After perfecting its torture tactics under the tutelage of the U.S. and France, Brazilian leadership went on to export what they had learned to Chilean dictator Augusto Pinochet and his army. In 1973, Chile’s national soccer stadium was effectively converted into a concentration camp by Pinochet, housing prisoners of Operation Condor who were rounded up and tortured by military personnel, in some cases using handbooks written in Portuguese—the official language of Brazil. 

“Today, when national borders are considered sacrosanct as a central concept of the anti-immigrant image of the world, it is worth remembering the ways that repressive governments have crossed borders to persecute people,” says Carlsen. “Chasing dissidents across the world became a global witch hunt where enemies of the dictatorships had no rights anywhere.”

Carlsen points out that today the U.S. government still supports right-wing governments in South America, and the sabotage of left-wing leaderships “in a more subtle manner.” For example, in 2017, the U.S. government endorsed the controversial reelection of Honduran president Juan Orlando Hernandez following a vote recount, even though his less conservative opponent was widely believed to have been elected by popular vote.

Lingering violence

The violence of the dictatorship remains embedded in Brazil today. 

“Even today, our police are militarized,” says Prado. “This violence has support from [segments of the] middle class who still accept torture as legitimate. As a result, torture continues to be carried out in the country’s police stations, as well as in attempts to restrain protests in the streets.”

Protesters gather in Rio de Janeiro following the murder of Marielle Franco. (AF Rodrigues)

The most frequent victims of Brazil’s military police are low-income black people. Police violence and torture in the country’s prisons remain rampant, according to Human Rights Watch, and beatings and sexualized violence are still common. The military police act with impunity: Between 2004 and 2015, military police were responsible for 8,466 deaths in Rio de Janeiro alone, according to a 2015 report from Amnesty International.

On March 14, Rio de Janeiro’s only black city councilmember Marielle Franco and her driver Anderson Gomes were executed in their car. Franco was known as a human rights advocate dedicated to ending the killing of poor and black Brazilians, while also advocating for reform of the Military Police of Rio de Janeiro State (PMERJ). Just days before her murder, she publicly called out the 41st battalion of the military police for “terrorizing and raping” residents of Acari, a favela in Rio de Janeiro. She was a vocal opponent of the Brazilian army’s federal intervention earlier this year into Rio de Janeiro’s public security, an attempt by President Michel Temer to control the escalating violence promulgated by drug wars. A decree signed by Temer in February permitted the military to intervene and take control of security in the state, in part by overseeing the police–a move some suggest was made by Temer to earn favor with voters frightened by the rise in violent crime. Franco had recently been appointed rapporteur of a watchdog commission assembled to oversee the military intervention.

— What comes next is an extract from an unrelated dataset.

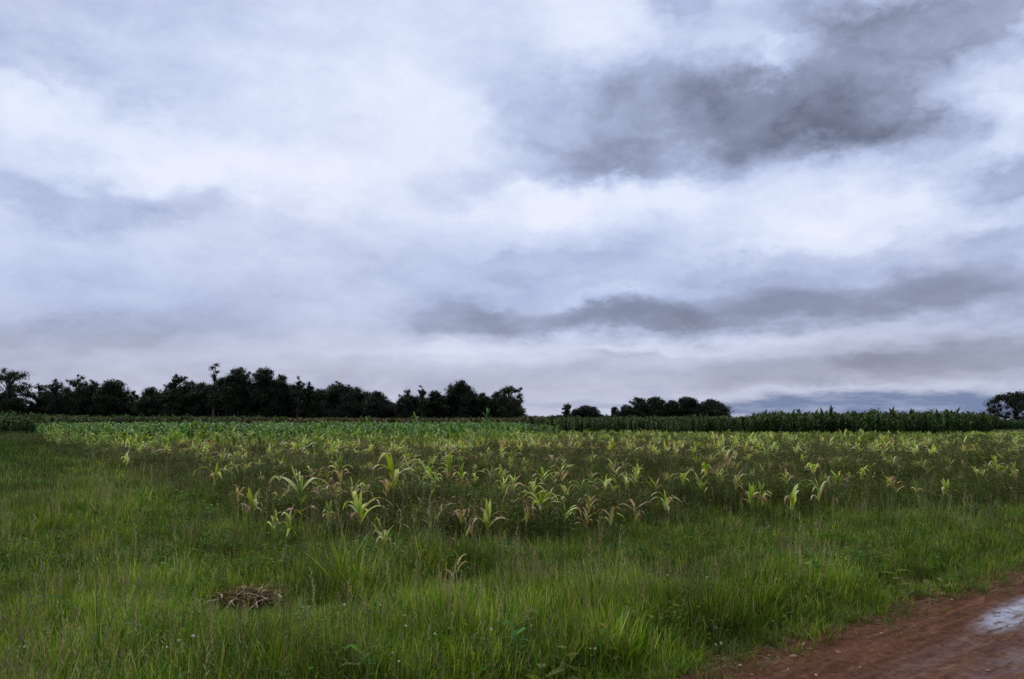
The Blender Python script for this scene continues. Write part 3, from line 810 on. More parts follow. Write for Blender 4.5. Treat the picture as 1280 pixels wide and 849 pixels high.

On February 19, Army Commander General Eduardo Villas Bôas told news outlets that he needed to be able to give his soldiers “guarantees to act without the risk of a new Truth Commission,” referring to the commission that exposed the violence of Operation Condor and held some of its leaders accountable. Such statements, and the violence continually suffered mostly by poor citizens, sounded an alarm through the progressive sectors of Brazilian society, and serve as a reminder of how little has changed.


EDITOR'S NOTE: Paragraph 14 has been updated to reflect the full title and name of Débora Figueiredo Mendonça do Prado.